--- start ---

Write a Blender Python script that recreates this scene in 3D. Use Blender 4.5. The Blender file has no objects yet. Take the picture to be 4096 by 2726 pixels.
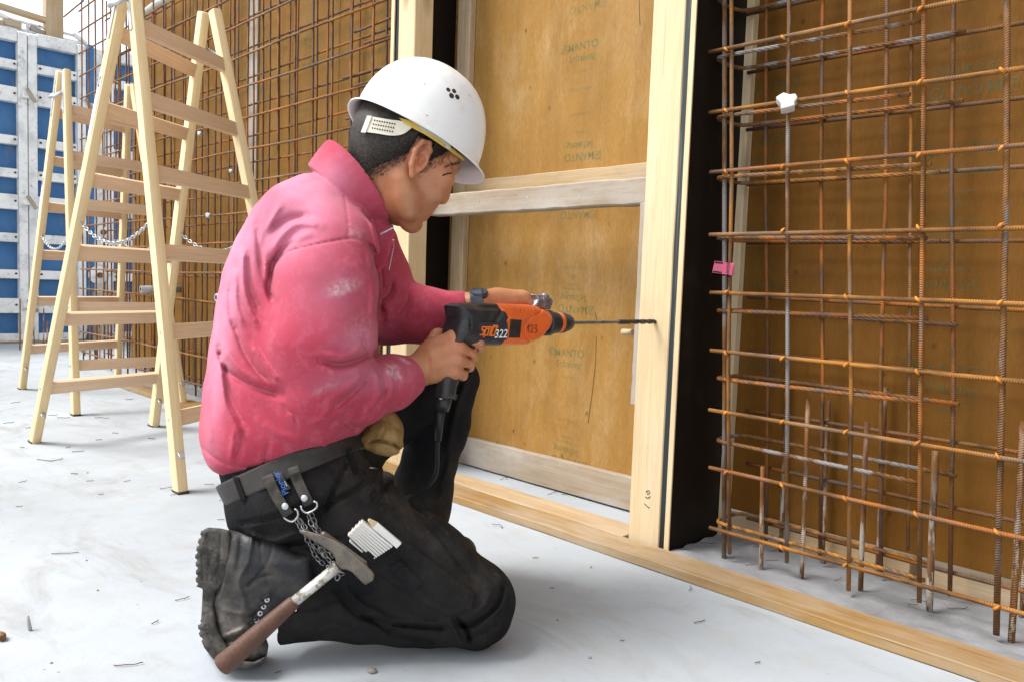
import bpy, bmesh, math, random
import numpy as np
from mathutils import Vector, Matrix, Euler

S = bpy.context.scene
COL = S.collection
rnd = random.Random(7)

# ------------------------------------------------------------------ camera
LENS_PX, CX, CY, CAM_H = 3151.4, 2048.0, 1363.0, 0.681
def cam_axes(yaw, pitch, roll):
    cy, sy = math.cos(yaw), math.sin(yaw); cp, sp = math.cos(pitch), math.sin(pitch)
    f = np.array([sy*cp, cy*cp, -sp]); r = np.array([cy, -sy, 0.0]); u = np.cross(r, f)
    cr, sr = math.cos(roll), math.sin(roll)
    return np.array([r*cr + u*sr, -r*sr + u*cr, f])
AX = cam_axes(math.radians(-45.36), math.radians(4.13), math.radians(2.106))
CAMPOS = np.array([0.0, 0.0, CAM_H])
cd = bpy.data.cameras.new('camera'); cam = bpy.data.objects.new('camera', cd); COL.objects.link(cam)
cd.sensor_width = 36.0; cd.lens = LENS_PX/4096*36.0; cd.clip_start = 0.05; cd.clip_end = 2000
mw = Matrix.Identity(4)
for i in range(3):
    mw[i][0], mw[i][1], mw[i][2], mw[i][3] = AX[0][i], AX[1][i], -AX[2][i], CAMPOS[i]
cam.matrix_world = mw
S.camera = cam

# ------------------------------------------------------------------ light
SUN_DIR = Vector((-0.34, -0.46, 0.82)).normalized()      # towards the sun
world = bpy.data.worlds.new('World'); S.world = world; world.use_nodes = True
wn = world.node_tree.nodes; wl = world.node_tree.links
bg = wn['Background']; sky = wn.new('ShaderNodeTexSky')
sky.sky_type = 'NISHITA'; sky.sun_disc = False
sky.sun_elevation = math.asin(SUN_DIR.z); sky.sun_rotation = math.atan2(SUN_DIR.x, SUN_DIR.y)
sky.air_density = 1.0; sky.dust_density = 1.6; sky.ozone_density = 1.0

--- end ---

• Task directions: Print the data above verbatim from the first line through the line holding "rnd = random.Random(7)", leaving every picture out.

• Result of the exercise:
Write a Blender Python script that recreates this scene in 3D. Use Blender 4.5. The Blender file has no objects yet. Take the picture to be 4096 by 2726 pixels.
import bpy, bmesh, math, random
import numpy as np
from mathutils import Vector, Matrix, Euler

S = bpy.context.scene
COL = S.collection
rnd = random.Random(7)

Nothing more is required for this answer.